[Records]
______

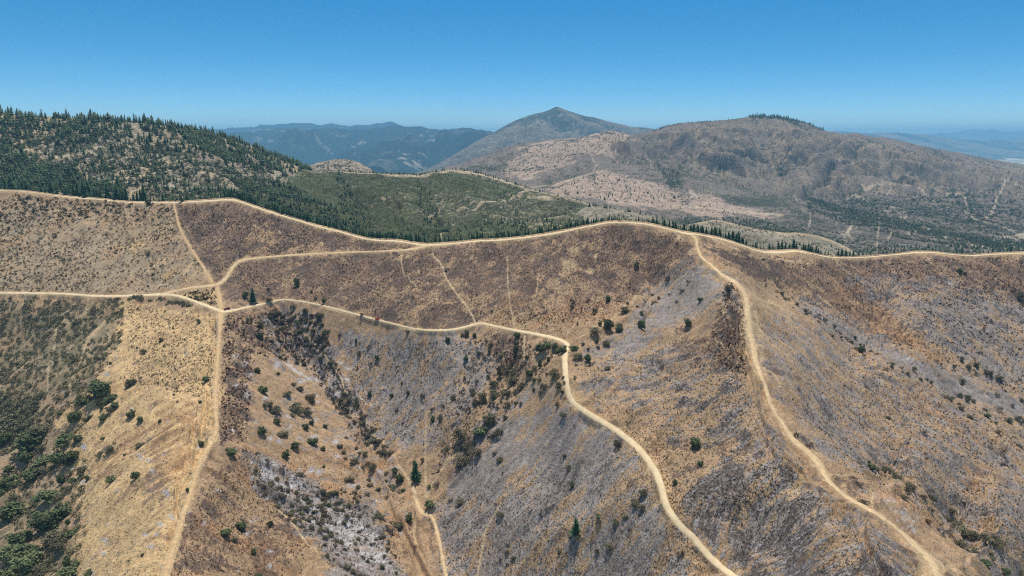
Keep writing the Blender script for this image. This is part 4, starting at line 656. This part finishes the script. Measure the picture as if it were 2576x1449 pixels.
gc = dens_points(green, [("0,295 130,305 300,315 450,330 560,350 640,390 600,420 450,380 300,350 0,350", 230, 15, 24, 3), ("130,300 230,300 260,350 180,370 140,340", 40, 16, 24, 3), ("450,325 570,350 700,400 790,430 700,440 560,400 480,370", 430, 13, 21, 2), ("0,330 450,360 600,420 560,500 0,480", 330, 11, 20, 4),
     ("0,380 160,420 300,480 340,505 0,480", 330, 15, 24, 3), ("560,440 700,450 800,510 900,560 960,605 780,560 640,520", 460, 13, 21, 3), ("330,440 560,470 600,510 420,505", 110, 12, 18, 4), ("850,440 900,500 960,600 900,590 850,520", 200, 9, 14, 3),
     ("1050,440 1090,500 1120,600 1080,600 1050,500", 110, 8, 13, 3), ("1080,440 1330,480 1330,540 1080,540", 80, 5, 9, 5), ("960,580 1450,560 1500,600 960,612", 200, 9, 15, 3), ("790,433 1000,440 1000,520 800,500", 40, 5, 8, 5), ("1400,500 1560,560 1450,580", 50, 6, 10, 4), ("1200,560 1400,560 1400,590 1200,600", 60, 8, 14, 4)], 300)
gc += dens_points(green, [("0,284 130,295 300,305 450,320 570,346 560,362 440,336 300,322 130,314 0,306", 130, 12, 22, 3)], 340)
gc += skyline(green, [(0, 130, 28, 10, 20), (130, 350, 80, 10, 18), (350, 570, 130, 10, 19), (570, 780, 150, 10, 18), (780, 1100, 90, 4, 9), (1100, 1330, 70, 4, 10), (1330, 1560, 50, 4, 8)], 9)
gp = green.at(np.array([a[0] for a in gc]), np.array([a[1] for a in gc]))
for (bx, by, h), p in zip(gc, gp):
    D = np.linalg.norm(p); allc.append((h, p, h / FPX * D, "hill", bx))
lc = dens_points(low, [("1480,520 1690,565 1700,600 1560,590 1490,560", 30, 6, 12, 4), ("1741,566 1900,590 2100,620 2000,640 1760,600", 26, 4, 8, 4)], 500) + skyline(low, [(1480, 1700, 46, 6, 13), (1740, 2050, 22, 2, 5)], 11)
lp = low.at(np.array([a[0] for a in lc]), np.array([a[1] for a in lc]))
for (bx, by, h), p in zip(lc, lp): D = np.linalg.norm(p); allc.append((h, p, h / FPX * D, "low", bx))
belt_c = [c for c in allc if c[3] == "belt"]; rest = sorted([c for c in allc if c[3] != "belt"], key=lambda c: -c[0])
belt_s = sorted(belt_c, key=lambda c: -c[0])[:270]; belt_rest = sorted(belt_c, key=lambda c: -c[0])[270:]
belt_s.sort(key=lambda c: c[4]); seg = {}
SEG = [(440, "behind ridge road left of firebreak"), (780, "behind the descending ridge road"), (1075, "behind ridge road before the saddle"), (1400, "behind ridge road right of saddle"), (1745, "behind ridge road near its summit"), (2050, "behind ridge right of the spur track"), (9999, "behind ridge road at far right")]
for c in belt_s: seg.setdefault(next(s for lim, s in SEG if c[4] < lim), []).append(c)
k = 0
for s_, L_ in seg.items():
    for i, c in enumerate(L_):
        k += 1; conifer_obj(c[1], c[2], random.Random(k).uniform(.95, 1.5), f"dark green conifer {s_}, {ord_(i + 1)} of {len(L_)} from left", "conifers " + s_, k)
top30 = sorted(rest[:28], key=lambda c: c[4])
for i, c in enumerate(top30): conifer_obj(c[1], c[2], 1.2, f"tall conifer on the wooded hill, {ord_(i + 1)} from left of its tallest trees", "tallest conifers on the wooded hill", 500 + i)
def merged(name, protos, pts, mat, label, cat, kind='stuff'):
    """pts rows: x y z sx sz rot proto"""
    Vs, Fs, n = [], [], 0
    for k, (V, F) in enumerate(protos):
        q = pts[pts[:, 6] == k]
        if not len(q): continue
        c, s = np.cos(q[:, 5])[:, None], np.sin(q[:, 5])[:, None]; x_ = V[None, :, 0] * q[:, 3:4]; y_ = V[None, :, 1] * q[:, 3:4]
        W = np.stack([x_ * c - y_ * s + q[:, 0:1], x_ * s + y_ * c + q[:, 1:2], V[None, :, 2] * q[:, 4:5] + q[:, 2:3]], -1)
        Vs.append(W.reshape(-1, 3)); Fs.append((F[None] + (np.arange(len(q)) * len(V))[:, None, None] + n).reshape(-1, F.shape[1])); n += len(q) * len(V)
    o = link(name, mesh_np(name, np.vstack(Vs), np.vstack(Fs)), mats=[mat]); tag(o, label, cat, kind=kind); return o
cp = [conifer_arrays(90 + i, 7, 5, (.2, .26, .32, .24, .38)[i]) for i in range(5)]
rr = np.random.default_rng(3); R_ = belt_rest + rest[28:]
pts = np.array([[c[1][0], c[1][1], c[1][2] - c[2] * .05, c[2] * rr.uniform(.9, 1.5), c[2], rr.uniform(0, 6.28), rr.integers(0, 5)] for c in R_])
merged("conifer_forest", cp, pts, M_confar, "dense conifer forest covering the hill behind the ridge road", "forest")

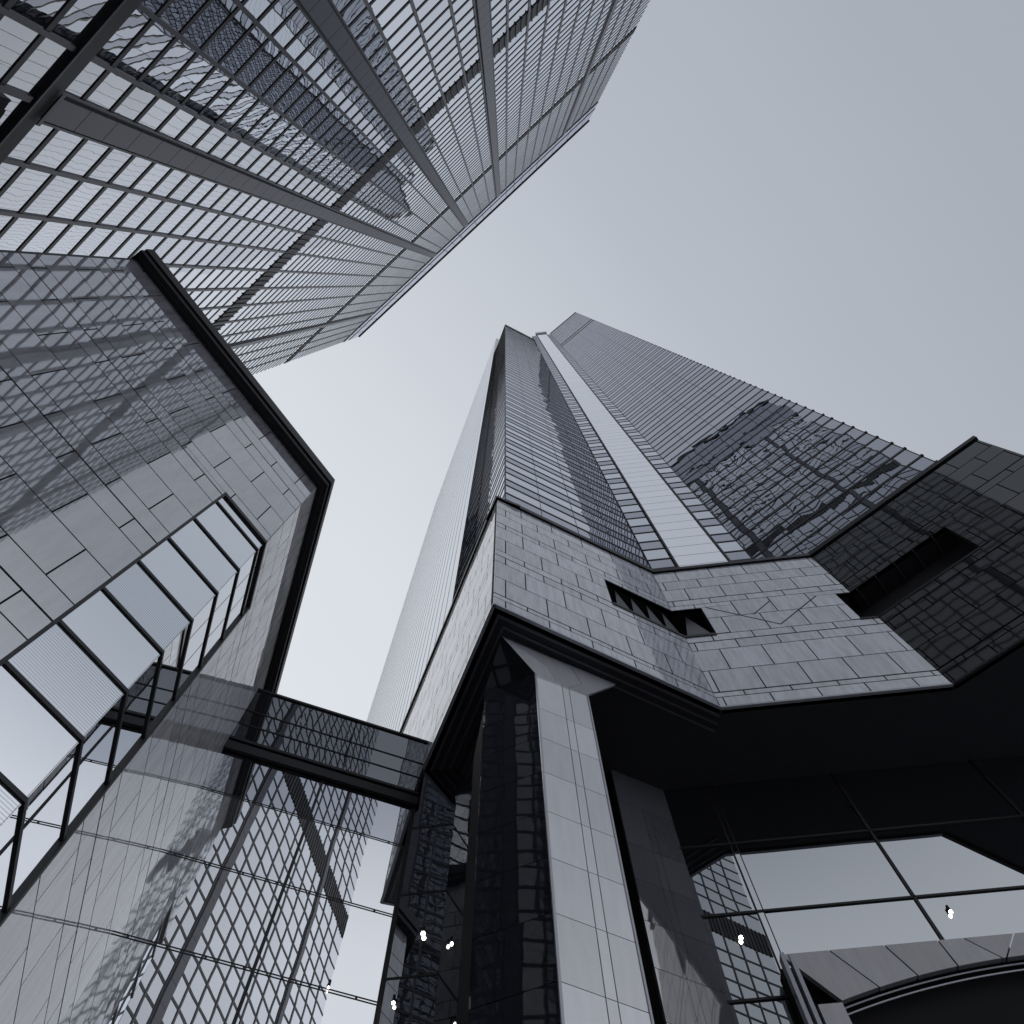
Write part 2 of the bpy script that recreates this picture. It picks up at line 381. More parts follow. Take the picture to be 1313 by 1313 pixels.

______

## WRITTEN PROBLEM
Each line above is to be copied verbatim. Drop any image from the copy.

## EXERCISE SOLUTION
Keep writing the Blender script for this image. This is part 4, starting at line 656. This part finishes the script. Measure the picture as if it were 2576x1449 pixels.
gc = dens_points(green, [("0,295 130,305 300,315 450,330 560,350 640,390 600,420 450,380 300,350 0,350", 230, 15, 24, 3), ("130,300 230,300 260,350 180,370 140,340", 40, 16, 24, 3), ("450,325 570,350 700,400 790,430 700,440 560,400 480,370", 430, 13, 21, 2), ("0,330 450,360 600,420 560,500 0,480", 330, 11, 20, 4),
     ("0,380 160,420 300,480 340,505 0,480", 330, 15, 24, 3), ("560,440 700,450 800,510 900,560 960,605 780,560 640,520", 460, 13, 21, 3), ("330,440 560,470 600,510 420,505", 110, 12, 18, 4), ("850,440 900,500 960,600 900,590 850,520", 200, 9, 14, 3),
     ("1050,440 1090,500 1120,600 1080,600 1050,500", 110, 8, 13, 3), ("1080,440 1330,480 1330,540 1080,540", 80, 5, 9, 5), ("960,580 1450,560 1500,600 960,612", 200, 9, 15, 3), ("790,433 1000,440 1000,520 800,500", 40, 5, 8, 5), ("1400,500 1560,560 1450,580", 50, 6, 10, 4), ("1200,560 1400,560 1400,590 1200,600", 60, 8, 14, 4)], 300)
gc += dens_points(green, [("0,284 130,295 300,305 450,320 570,346 560,362 440,336 300,322 130,314 0,306", 130, 12, 22, 3)], 340)
gc += skyline(green, [(0, 130, 28, 10, 20), (130, 350, 80, 10, 18), (350, 570, 130, 10, 19), (570, 780, 150, 10, 18), (780, 1100, 90, 4, 9), (1100, 1330, 70, 4, 10), (1330, 1560, 50, 4, 8)], 9)
gp = green.at(np.array([a[0] for a in gc]), np.array([a[1] for a in gc]))
for (bx, by, h), p in zip(gc, gp):
    D = np.linalg.norm(p); allc.append((h, p, h / FPX * D, "hill", bx))
lc = dens_points(low, [("1480,520 1690,565 1700,600 1560,590 1490,560", 30, 6, 12, 4), ("1741,566 1900,590 2100,620 2000,640 1760,600", 26, 4, 8, 4)], 500) + skyline(low, [(1480, 1700, 46, 6, 13), (1740, 2050, 22, 2, 5)], 11)
lp = low.at(np.array([a[0] for a in lc]), np.array([a[1] for a in lc]))
for (bx, by, h), p in zip(lc, lp): D = np.linalg.norm(p); allc.append((h, p, h / FPX * D, "low", bx))
belt_c = [c for c in allc if c[3] == "belt"]; rest = sorted([c for c in allc if c[3] != "belt"], key=lambda c: -c[0])
belt_s = sorted(belt_c, key=lambda c: -c[0])[:270]; belt_rest = sorted(belt_c, key=lambda c: -c[0])[270:]
belt_s.sort(key=lambda c: c[4]); seg = {}
SEG = [(440, "behind ridge road left of firebreak"), (780, "behind the descending ridge road"), (1075, "behind ridge road before the saddle"), (1400, "behind ridge road right of saddle"), (1745, "behind ridge road near its summit"), (2050, "behind ridge right of the spur track"), (9999, "behind ridge road at far right")]
for c in belt_s: seg.setdefault(next(s for lim, s in SEG if c[4] < lim), []).append(c)
k = 0
for s_, L_ in seg.items():
    for i, c in enumerate(L_):
        k += 1; conifer_obj(c[1], c[2], random.Random(k).uniform(.95, 1.5), f"dark green conifer {s_}, {ord_(i + 1)} of {len(L_)} from left", "conifers " + s_, k)
top30 = sorted(rest[:28], key=lambda c: c[4])
for i, c in enumerate(top30): conifer_obj(c[1], c[2], 1.2, f"tall conifer on the wooded hill, {ord_(i + 1)} from left of its tallest trees", "tallest conifers on the wooded hill", 500 + i)
def merged(name, protos, pts, mat, label, cat, kind='stuff'):
    """pts rows: x y z sx sz rot proto"""
    Vs, Fs, n = [], [], 0
    for k, (V, F) in enumerate(protos):
        q = pts[pts[:, 6] == k]
        if not len(q): continue
        c, s = np.cos(q[:, 5])[:, None], np.sin(q[:, 5])[:, None]; x_ = V[None, :, 0] * q[:, 3:4]; y_ = V[None, :, 1] * q[:, 3:4]
        W = np.stack([x_ * c - y_ * s + q[:, 0:1], x_ * s + y_ * c + q[:, 1:2], V[None, :, 2] * q[:, 4:5] + q[:, 2:3]], -1)
        Vs.append(W.reshape(-1, 3)); Fs.append((F[None] + (np.arange(len(q)) * len(V))[:, None, None] + n).reshape(-1, F.shape[1])); n += len(q) * len(V)
    o = link(name, mesh_np(name, np.vstack(Vs), np.vstack(Fs)), mats=[mat]); tag(o, label, cat, kind=kind); return o
cp = [conifer_arrays(90 + i, 7, 5, (.2, .26, .32, .24, .38)[i]) for i in range(5)]
rr = np.random.default_rng(3); R_ = belt_rest + rest[28:]
pts = np.array([[c[1][0], c[1][1], c[1][2] - c[2] * .05, c[2] * rr.uniform(.9, 1.5), c[2], rr.uniform(0, 6.28), rr.integers(0, 5)] for c in R_])
merged("conifer_forest", cp, pts, M_confar, "dense conifer forest covering the hill behind the ridge road", "forest")

Write part 2 of the bpy script that recreates this picture. It picks up at line 381. More parts follow. Take the picture to be 1313 by 1313 pixels.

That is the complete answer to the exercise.